Did you know that the music for Castlevania (1986), Final Fight (1989), Mega Man (1987), Street Fighter II (1991), and other classic games produced by Capcom was composed by women? If not, there is a reason for this. There are numerous factors which contributed to the lack of visibility of these pioneering game composers for many years, and it is very difficult to go back and excavate information amidst the issues of crediting composers, as is outlined in Andrew Lemon and Hillegonda C. Rietveld’s chapter “Female Credit: Excavating Recognition for the Capcom Sound Team” in The Cambridge Companion to Video Game Music.1 Lemon and Rietveld describe how in addition to credit obfuscation via use of pseudonyms (discussed below), “memory storage limitations in early arcade games often resulted in an absence of a staff roll or a post-game credit sequence. In this context, it is a challenge for researchers (…) to seek out proper credit information for titles, with many relying on decoding high-score tables’ default values, and hidden data inside game code, as well as interview sources, to establish who contributed music to a game.”2

Members of the composing team known as “The Kunami Kokeiha Club” have included Ayako Mori (森 安也子), Tamayo Kawamoto (河本 圭代), Junko Tamiya (民谷淳子), Manami Matsumae (松前 真奈美), Harumi Fujita (藤田 晴美), Yoko Shimomura (下村 陽子) and others. Some of the barriers3 aside from technological limitations include the practice of crediting the “versioning work” when versions of music were made for different consoles, and the use of team-based composition as opposed to in the United States and United Kingdom where composers more often worked as individuals. The most signature issue when it comes to Capcom’s crediting however is their prevalent use of pseudonyms. These pseudonyms were often non-gender specific, adding to the fact that most Western audiences were already unable to recognize gender markers in Japanese names.
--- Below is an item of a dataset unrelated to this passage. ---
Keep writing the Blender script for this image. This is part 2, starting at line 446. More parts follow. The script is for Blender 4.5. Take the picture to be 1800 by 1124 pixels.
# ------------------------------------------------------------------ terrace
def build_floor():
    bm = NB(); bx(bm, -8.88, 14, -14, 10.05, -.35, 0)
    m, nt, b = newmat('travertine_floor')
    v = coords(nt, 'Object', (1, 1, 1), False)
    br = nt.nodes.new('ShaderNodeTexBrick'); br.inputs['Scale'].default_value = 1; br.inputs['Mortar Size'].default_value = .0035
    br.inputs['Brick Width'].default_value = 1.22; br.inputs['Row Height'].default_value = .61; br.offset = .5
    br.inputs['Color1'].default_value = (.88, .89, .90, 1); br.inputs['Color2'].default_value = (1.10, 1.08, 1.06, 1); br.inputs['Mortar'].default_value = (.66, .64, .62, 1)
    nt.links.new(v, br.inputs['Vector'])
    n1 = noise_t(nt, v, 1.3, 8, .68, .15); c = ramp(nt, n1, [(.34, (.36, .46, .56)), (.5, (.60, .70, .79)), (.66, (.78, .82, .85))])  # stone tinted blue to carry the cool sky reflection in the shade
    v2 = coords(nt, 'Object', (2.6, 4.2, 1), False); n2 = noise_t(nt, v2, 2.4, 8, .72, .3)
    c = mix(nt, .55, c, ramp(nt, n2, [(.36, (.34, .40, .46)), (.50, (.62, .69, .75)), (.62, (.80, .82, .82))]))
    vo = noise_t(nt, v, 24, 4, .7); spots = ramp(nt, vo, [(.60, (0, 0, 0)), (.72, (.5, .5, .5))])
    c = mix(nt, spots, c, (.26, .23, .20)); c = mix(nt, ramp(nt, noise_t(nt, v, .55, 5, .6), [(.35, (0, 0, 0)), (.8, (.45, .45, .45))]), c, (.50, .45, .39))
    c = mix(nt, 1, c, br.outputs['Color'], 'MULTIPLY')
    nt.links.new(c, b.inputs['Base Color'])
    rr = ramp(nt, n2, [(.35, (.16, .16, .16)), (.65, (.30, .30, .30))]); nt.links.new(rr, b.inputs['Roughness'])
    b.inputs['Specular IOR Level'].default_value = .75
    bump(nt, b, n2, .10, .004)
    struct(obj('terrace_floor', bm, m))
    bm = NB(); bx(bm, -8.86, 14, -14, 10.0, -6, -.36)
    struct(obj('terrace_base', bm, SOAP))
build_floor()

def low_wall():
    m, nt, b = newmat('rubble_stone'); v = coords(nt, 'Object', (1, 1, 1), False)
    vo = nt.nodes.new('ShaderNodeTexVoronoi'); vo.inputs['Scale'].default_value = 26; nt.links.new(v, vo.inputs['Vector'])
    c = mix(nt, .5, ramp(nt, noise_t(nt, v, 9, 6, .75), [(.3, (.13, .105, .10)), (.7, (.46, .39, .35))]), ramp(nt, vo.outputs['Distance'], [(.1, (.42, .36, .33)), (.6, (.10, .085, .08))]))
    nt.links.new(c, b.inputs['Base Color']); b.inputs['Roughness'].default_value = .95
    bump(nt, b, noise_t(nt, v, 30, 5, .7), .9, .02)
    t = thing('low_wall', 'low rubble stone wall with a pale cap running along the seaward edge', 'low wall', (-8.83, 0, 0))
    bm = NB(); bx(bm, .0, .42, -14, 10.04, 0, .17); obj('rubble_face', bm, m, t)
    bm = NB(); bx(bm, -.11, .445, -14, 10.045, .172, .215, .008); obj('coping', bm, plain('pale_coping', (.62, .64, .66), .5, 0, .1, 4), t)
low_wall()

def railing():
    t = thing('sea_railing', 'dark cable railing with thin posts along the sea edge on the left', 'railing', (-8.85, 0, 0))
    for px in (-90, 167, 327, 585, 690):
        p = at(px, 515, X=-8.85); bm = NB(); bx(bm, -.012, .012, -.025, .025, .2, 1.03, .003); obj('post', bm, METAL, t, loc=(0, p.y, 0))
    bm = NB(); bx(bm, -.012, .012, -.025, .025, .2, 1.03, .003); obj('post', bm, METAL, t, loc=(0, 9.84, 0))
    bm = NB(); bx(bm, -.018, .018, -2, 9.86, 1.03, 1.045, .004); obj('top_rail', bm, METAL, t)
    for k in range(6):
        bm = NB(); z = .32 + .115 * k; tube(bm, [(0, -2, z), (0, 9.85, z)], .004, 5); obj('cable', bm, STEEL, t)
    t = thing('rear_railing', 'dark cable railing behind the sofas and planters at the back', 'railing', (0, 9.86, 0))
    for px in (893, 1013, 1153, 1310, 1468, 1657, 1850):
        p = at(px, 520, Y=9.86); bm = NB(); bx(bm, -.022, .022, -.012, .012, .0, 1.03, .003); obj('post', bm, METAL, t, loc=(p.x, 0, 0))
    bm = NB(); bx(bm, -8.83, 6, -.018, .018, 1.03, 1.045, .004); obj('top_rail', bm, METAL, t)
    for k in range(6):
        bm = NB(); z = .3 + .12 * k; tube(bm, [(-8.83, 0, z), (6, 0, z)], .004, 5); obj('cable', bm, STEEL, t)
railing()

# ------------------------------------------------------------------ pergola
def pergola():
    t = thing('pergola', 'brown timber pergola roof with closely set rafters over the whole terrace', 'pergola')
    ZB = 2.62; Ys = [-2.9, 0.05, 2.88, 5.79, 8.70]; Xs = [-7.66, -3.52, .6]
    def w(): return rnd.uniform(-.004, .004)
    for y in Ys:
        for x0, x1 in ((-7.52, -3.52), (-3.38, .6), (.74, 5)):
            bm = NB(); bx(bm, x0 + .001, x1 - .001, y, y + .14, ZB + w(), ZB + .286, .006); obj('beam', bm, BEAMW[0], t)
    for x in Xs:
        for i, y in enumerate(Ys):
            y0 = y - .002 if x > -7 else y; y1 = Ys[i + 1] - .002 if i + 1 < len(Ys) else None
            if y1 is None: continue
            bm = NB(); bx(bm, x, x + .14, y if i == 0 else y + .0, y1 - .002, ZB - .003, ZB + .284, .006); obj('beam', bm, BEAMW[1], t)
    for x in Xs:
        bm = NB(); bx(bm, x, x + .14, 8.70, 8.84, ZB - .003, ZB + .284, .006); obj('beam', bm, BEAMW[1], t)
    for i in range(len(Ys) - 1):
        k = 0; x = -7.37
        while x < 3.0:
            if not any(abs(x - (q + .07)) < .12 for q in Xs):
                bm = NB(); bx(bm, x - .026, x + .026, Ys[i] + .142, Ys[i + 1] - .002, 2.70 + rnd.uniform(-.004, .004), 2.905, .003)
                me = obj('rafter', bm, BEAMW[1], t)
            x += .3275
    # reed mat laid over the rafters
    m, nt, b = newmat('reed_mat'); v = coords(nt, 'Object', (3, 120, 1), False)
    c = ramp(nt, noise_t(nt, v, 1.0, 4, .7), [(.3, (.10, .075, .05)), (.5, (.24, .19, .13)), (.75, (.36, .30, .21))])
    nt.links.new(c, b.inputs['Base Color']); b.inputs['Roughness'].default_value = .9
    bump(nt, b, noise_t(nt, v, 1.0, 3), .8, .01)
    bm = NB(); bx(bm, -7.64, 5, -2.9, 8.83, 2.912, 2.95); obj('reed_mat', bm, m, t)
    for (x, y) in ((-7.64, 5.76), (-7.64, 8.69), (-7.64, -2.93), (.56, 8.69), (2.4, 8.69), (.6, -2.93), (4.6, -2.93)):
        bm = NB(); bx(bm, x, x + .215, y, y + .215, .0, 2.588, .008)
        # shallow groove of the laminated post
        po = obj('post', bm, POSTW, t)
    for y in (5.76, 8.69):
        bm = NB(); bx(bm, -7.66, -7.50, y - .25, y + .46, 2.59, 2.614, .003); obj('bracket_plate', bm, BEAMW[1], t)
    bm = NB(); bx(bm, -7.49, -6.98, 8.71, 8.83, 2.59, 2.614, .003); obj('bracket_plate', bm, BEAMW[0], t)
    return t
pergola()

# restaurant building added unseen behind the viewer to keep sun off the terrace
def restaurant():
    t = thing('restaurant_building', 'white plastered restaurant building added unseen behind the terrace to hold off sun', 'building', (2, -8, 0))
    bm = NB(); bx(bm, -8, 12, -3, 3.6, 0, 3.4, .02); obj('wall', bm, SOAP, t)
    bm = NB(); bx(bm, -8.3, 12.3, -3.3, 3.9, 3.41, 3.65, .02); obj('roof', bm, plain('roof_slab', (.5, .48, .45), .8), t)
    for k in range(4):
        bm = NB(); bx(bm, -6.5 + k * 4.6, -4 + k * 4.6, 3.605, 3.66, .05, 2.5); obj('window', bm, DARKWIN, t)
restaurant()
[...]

A Capcom composer may be known under multiple pseudonyms, and the same pseudonym might be used by many different composers on the team at different points in time. These names also aren’t assigned one-to-one, as with the original Castlevania game, for which Kinuyo Yamashita and Satoe Terashima composed the music together under one name: James Banana (a reference to James Bernard the composer for the 1958 Dracula film). 


Footnotes

  1. Andrew Lemon and Hillegonda C. Rietveld, “Female Credit: Excavating Recognition for the Capcom Sound Team” in The Cambridge Companion to Video Game Music, edited by Melanie Fritsch and Tim Summer (Cambridge: Cambridge University Press, 2021): 376-88, doi:10.1017/9781108670289.023.
  2. Leom and Rietveld, p. 381.
  3. Melanie Fritsch and Tim Summers, eds., The Cambridge Companion to Video Game Music (Cambridge: Cambridge University Press, 2021), doi:10.1017/9781108670289.